Other possible assessments
Academic Integrity Quiz
The academic integrity quiz is designed to help familiarize students with academic integrity practices at their institution. This quiz is not limited in time, and students can take it as many times as they want. Although it is a mandatory activity, it is not part of the course grade.
Forum Discussion
The forum discussion enhances collaboration among peers by providing a platform for art analysis and thought exchange. This activity is guided by a question from the instructor and performed in a small group setting.
Writing About Art
This assignment breaks down the process of art writing/art criticism into five distinct steps: 1) description; 2) analysis; 3) historical context; 4) interpretation; and 5) evaluative judgement. Students choose one work of art (or documentation of a work of art) and write five short texts about it. Each text will practice one aspect of art writing/art criticism. Once students have written and received feedback on all five texts, they then edit them into a single essay about the work of art. This assignment is an opportunity to practice some of the skills that students develop throughout the semester.
Exhibition Proposal
The assignment asks students to play curator and develop a proposal for an exhibition of works studied in class. Selecting works and developing a theme for an exhibition will test students’ understandings of the course content while giving them the opportunity to demonstrate their own creative and critical insights.
Podcast
Working in groups of four or five, students research one key moment, exhibition, or artwork in the history of telecommunications and internet art, but instead of writing an essay, they create a well-crafted 5-7 minute podcast or video. Two of the goals of this assignment are to present research orally, and consider how digital tools can be used to share academic research with the general public. Together the podcasts produced by the class form a narrative history of telecommunications and internet art from the 1960s to the present.
Alternative Text
This short writing assignment asks students to: think critically about the challenges of translating visual materials into text, practice description skills, and learn about an important accessibility tool in art history. Describing something one sees is a skill that is becoming more and more important in our increasingly visual world. In art history or any subject that uses images, it is also a crucial tool for making visual material accessible to people who are visually impaired. However, accurately and concisely describing the content of an image without analysis or interpretation (which may bias the reader’s experience) is more challenging than it seems. For this assignment students use Routledge’s Alternative Text Guidelines to write 150- to 200-word alt texts for two artworks that have been discussed in two different lectures.

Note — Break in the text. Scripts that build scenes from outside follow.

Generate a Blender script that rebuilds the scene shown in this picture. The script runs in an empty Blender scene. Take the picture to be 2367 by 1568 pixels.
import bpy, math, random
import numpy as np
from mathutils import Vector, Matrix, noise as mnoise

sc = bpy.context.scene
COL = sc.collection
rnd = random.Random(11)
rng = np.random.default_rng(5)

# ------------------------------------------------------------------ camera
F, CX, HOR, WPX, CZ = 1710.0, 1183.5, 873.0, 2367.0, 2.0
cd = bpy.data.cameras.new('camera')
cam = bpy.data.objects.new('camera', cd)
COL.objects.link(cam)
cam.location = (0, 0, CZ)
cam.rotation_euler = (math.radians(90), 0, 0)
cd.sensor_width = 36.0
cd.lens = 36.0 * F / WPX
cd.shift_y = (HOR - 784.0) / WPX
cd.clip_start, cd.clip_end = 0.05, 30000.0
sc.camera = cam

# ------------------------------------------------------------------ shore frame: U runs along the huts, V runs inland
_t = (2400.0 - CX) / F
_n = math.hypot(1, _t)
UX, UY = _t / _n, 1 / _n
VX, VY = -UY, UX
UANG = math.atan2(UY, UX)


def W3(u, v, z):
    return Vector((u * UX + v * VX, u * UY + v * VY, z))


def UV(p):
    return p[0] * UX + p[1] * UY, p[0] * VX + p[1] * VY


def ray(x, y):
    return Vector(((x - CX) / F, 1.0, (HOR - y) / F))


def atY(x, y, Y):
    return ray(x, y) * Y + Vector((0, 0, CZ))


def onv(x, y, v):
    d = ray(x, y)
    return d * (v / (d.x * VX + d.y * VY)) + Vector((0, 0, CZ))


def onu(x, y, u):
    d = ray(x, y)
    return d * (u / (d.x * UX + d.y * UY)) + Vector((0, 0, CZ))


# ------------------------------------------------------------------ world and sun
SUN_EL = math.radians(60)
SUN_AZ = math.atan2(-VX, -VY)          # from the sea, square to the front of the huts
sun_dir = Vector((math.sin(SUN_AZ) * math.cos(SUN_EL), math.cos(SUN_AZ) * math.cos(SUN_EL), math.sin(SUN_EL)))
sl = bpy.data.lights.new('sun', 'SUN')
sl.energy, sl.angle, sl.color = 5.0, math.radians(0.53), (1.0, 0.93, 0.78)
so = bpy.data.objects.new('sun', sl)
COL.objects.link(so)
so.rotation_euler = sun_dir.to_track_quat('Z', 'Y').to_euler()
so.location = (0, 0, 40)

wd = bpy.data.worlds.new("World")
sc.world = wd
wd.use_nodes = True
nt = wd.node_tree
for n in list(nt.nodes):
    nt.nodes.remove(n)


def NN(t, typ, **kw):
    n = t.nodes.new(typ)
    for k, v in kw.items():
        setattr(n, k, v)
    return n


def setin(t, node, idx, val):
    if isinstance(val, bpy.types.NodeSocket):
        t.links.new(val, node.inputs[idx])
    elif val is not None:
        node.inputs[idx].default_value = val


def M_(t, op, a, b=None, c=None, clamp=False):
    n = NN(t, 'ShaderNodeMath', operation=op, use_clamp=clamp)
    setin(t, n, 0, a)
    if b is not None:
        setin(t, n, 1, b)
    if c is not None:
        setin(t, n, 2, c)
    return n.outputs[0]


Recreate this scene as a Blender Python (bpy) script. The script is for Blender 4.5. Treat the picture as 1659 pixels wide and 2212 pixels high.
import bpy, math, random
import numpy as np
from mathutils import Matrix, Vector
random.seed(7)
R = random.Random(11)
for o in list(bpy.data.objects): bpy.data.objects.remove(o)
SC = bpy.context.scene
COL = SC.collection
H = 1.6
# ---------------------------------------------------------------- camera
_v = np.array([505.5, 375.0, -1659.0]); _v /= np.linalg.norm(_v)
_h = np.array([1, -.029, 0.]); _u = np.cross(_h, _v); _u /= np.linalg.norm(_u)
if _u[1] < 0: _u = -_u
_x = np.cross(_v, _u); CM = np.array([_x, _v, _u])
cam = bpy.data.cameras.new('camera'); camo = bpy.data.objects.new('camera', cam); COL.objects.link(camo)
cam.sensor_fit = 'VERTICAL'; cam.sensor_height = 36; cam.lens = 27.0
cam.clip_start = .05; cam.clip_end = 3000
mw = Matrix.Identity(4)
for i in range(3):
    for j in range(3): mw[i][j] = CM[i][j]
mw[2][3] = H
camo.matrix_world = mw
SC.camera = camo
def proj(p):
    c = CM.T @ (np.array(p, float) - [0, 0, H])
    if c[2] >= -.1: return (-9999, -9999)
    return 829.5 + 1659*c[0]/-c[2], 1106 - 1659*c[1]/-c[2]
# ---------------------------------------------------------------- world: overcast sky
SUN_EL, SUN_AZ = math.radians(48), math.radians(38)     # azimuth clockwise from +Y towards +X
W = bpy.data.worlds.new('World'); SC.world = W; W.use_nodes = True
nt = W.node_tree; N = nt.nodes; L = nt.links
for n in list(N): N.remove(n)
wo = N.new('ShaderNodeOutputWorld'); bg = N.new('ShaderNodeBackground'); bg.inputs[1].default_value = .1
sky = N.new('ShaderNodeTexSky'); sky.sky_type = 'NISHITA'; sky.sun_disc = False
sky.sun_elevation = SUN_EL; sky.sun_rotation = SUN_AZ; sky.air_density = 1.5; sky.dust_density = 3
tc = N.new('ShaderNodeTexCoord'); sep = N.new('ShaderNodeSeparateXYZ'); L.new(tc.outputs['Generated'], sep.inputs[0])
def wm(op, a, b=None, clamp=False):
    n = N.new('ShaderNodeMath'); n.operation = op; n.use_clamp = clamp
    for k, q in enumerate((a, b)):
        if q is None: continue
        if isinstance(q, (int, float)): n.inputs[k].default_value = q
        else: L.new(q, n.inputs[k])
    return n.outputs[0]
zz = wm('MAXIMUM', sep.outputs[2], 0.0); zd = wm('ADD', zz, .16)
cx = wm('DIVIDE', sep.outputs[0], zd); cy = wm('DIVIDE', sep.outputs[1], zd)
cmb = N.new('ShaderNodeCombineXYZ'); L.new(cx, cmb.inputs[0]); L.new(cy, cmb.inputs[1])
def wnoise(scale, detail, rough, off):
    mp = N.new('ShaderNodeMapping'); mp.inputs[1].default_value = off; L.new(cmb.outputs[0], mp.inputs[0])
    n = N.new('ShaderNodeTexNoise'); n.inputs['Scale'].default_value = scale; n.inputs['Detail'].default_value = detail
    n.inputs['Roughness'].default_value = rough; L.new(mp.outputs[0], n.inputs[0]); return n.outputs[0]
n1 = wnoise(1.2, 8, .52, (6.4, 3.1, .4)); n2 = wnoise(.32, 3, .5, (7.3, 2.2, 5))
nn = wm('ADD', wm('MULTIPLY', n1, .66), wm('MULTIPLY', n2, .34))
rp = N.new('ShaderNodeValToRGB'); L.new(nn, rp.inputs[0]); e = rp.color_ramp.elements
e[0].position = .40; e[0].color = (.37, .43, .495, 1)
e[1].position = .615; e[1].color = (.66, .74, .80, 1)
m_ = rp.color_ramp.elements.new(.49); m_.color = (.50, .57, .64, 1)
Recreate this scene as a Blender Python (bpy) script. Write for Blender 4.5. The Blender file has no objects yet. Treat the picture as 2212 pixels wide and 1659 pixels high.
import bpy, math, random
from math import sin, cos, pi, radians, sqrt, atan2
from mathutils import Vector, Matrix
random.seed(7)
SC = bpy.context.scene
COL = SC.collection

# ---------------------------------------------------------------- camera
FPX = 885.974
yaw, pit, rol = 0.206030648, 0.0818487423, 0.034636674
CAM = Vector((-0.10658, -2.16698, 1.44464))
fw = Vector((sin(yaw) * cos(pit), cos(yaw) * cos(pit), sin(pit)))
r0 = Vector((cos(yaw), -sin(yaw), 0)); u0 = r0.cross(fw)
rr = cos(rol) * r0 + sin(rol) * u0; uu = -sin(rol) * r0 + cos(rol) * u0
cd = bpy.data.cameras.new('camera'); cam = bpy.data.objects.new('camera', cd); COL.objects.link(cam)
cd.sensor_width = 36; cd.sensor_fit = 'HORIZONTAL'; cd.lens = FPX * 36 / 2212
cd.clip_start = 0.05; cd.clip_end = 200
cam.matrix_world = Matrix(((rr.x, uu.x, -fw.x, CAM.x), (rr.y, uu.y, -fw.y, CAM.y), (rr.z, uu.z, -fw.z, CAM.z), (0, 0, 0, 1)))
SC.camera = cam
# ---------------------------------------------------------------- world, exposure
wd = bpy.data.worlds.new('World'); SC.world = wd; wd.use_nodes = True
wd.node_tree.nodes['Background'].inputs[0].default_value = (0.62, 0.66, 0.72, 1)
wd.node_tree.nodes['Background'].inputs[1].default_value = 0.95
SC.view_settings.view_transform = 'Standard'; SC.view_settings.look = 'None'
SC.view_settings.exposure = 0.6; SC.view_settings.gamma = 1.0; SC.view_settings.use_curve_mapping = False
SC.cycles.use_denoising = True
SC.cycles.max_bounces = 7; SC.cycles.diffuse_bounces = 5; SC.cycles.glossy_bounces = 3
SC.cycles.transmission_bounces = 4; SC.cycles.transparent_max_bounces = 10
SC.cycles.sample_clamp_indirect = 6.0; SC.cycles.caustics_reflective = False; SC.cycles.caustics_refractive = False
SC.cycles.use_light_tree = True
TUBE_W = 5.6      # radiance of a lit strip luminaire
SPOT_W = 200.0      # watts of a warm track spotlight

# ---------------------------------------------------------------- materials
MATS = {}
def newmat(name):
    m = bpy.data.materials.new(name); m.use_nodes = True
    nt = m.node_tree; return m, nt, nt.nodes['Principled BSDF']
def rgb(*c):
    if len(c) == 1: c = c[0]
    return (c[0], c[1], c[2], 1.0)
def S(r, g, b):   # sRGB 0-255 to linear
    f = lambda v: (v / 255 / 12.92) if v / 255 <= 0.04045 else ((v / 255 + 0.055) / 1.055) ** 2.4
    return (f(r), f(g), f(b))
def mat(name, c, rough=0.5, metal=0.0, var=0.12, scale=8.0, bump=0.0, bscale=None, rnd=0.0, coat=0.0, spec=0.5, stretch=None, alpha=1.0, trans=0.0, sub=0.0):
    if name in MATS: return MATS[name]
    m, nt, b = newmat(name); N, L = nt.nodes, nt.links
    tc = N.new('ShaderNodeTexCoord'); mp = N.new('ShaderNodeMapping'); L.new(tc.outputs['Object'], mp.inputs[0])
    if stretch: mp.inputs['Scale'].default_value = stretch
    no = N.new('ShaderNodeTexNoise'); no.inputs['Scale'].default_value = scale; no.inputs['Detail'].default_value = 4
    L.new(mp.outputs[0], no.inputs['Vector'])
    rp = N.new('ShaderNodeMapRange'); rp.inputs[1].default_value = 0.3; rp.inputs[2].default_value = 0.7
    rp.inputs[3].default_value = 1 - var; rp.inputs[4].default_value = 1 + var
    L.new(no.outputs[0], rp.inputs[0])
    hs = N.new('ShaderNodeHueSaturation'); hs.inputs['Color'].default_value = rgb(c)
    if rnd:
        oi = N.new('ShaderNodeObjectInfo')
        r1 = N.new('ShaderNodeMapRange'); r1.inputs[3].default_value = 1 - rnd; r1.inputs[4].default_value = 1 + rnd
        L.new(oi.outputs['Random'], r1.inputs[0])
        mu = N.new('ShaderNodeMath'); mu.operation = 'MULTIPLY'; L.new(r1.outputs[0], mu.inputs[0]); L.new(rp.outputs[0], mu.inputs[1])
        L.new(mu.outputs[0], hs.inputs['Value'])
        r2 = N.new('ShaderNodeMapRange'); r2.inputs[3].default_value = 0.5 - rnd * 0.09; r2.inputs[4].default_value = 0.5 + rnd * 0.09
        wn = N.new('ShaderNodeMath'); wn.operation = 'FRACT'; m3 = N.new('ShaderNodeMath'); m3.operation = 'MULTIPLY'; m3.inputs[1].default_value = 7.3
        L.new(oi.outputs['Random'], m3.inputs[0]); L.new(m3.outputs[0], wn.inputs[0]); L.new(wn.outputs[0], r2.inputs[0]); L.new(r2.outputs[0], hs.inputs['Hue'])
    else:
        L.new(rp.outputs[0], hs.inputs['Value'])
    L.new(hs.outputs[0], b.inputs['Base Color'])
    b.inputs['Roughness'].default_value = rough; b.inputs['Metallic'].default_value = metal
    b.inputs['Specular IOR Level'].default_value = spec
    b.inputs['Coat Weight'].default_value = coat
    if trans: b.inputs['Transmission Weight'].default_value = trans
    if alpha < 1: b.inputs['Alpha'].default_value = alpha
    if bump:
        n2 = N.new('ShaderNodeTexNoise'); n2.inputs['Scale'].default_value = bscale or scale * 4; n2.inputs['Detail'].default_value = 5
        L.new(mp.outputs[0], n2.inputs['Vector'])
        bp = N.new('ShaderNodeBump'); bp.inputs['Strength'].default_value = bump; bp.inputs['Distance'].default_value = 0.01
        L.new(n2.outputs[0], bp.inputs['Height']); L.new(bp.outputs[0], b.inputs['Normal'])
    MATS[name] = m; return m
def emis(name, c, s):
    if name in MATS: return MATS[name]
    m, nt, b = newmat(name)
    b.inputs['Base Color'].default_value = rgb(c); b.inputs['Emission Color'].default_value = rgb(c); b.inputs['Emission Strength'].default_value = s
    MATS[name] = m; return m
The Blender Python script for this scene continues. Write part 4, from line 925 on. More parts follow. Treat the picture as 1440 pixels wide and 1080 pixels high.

Collecting Contemporary Art
In this assignment, ask students: Imagine that you are asked to propose an acquisition of a work of contemporary art for the National Gallery of Canada’s collection. What would you choose and why? This individual research assignment takes students through the process of researching and writing an acquisition report for a museum. This process involves: 1) researching and developing a short list of works by five contemporary artists; 2) researching and understanding the collection to determine which of the five shortlisted works will best enhance the current holdings; and 3) writing an acquisition report proposing the purchase of the work selected. The final submission will include an “Acquisition Proposal Portfolio” containing all of these components.